Preliminary thinking is that it is not expected that R200(3)(g) would affect participants in the live-in caregiver program who have applied for permanent residence.  We are developing guidelines to identify exemptions to the R200(3)(g) requirement, and anticipate that applicants for permanent residence, or those who have applied for permanent residence and received approval in principle, will be excluded. That would mean that once a live-in caregiver has two years of work experience and applied for permanent residence/received approval in principle, the four-year maximum would not be applicable.

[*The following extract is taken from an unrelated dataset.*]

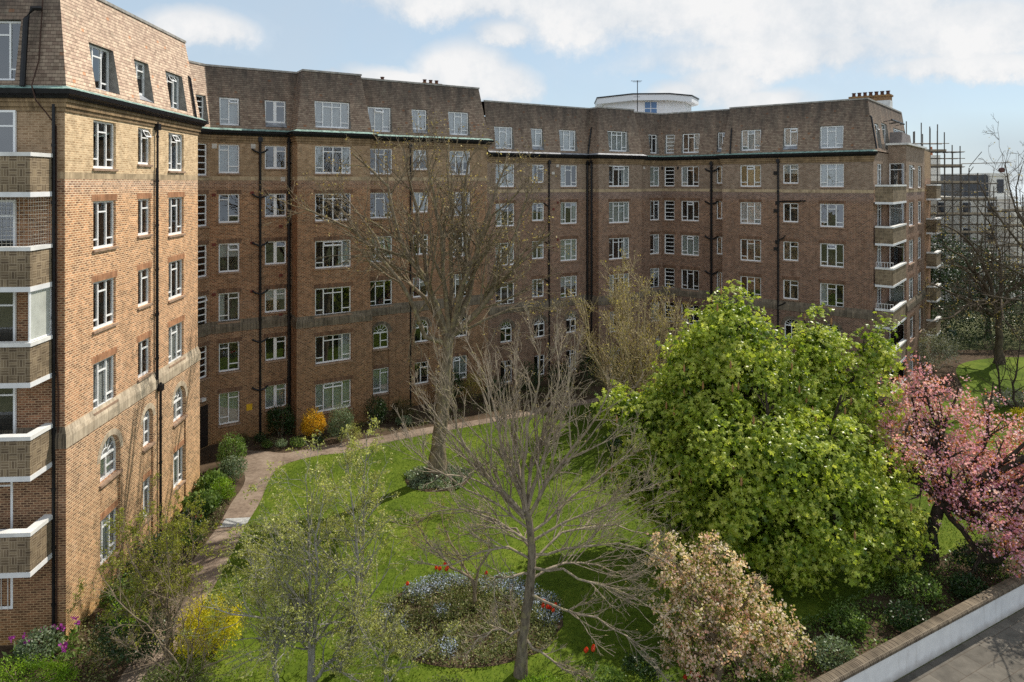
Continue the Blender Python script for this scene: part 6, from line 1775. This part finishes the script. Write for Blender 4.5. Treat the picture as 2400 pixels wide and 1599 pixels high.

The live-in caregiver program is designed to allow its participants to apply for permanent residence well before they would reach the maximum four years of non-permanent status.   As you know, the Government of Canada has recently made it easier for live-in caregivers to become permanent residents by allowing up to four years to accumulate two years or 3900 hours of work experience.    The regulatory change to the Temporary Foreign Worker Program R200(3)(g) is not intended to diminish the changes made to the Live-in Caregiver Program in April 2010.
The above statements were confirmed in the following further clarification from CIC policy officials:
There are two exemptions to the four-year cumulative duration provision, as identified in S200(3)(g) of the amended regulations: for work that would create or maintain significant social, cultural or economic benefits or opportunities for Canadian citizens or permanent residents, or for work pursuant to an international agreement between Canada and one or more countries.  More specific information will be provided in the form of operational guidelines. These are being developed and will be available prior to the regulations coming into force April 1, 2011.
With regard to those temporary foreign workers who have applied for permanent residence, the intent of the regulatory amendments is not to require applicants for permanent residency to leave the country. It is likely that a temporary foreign worker, whether employed as a live-in caregiver or in another capacity, who has applied for permanent residency will qualify for an exemption pursuant to section 200(3)(g) of the regulations, until such time as a decision on the application for permanent residency has been made. Full details will be available in the operational guidelines referred to above.
These responses should serve to at least assuage fears that LCP participants will be negatively affected by the recent regulatory changes affecting temporary foreign workers in general.  Aside from the need for continuing vigilance to ensure that the operational guidelines will truly benefit LCP participants, we also need to keep in mind that these changes are only as good as their proper and fair implementation. 

Therefore, the campaign towards the full realization of substantive reforms on behalf of long disadvantaged caregivers needs to continue.  For now, we should preserve the gains achieved so far not only by continued vigilance but also by arming ourselves with the proper information instead of relying on rumors and speculation.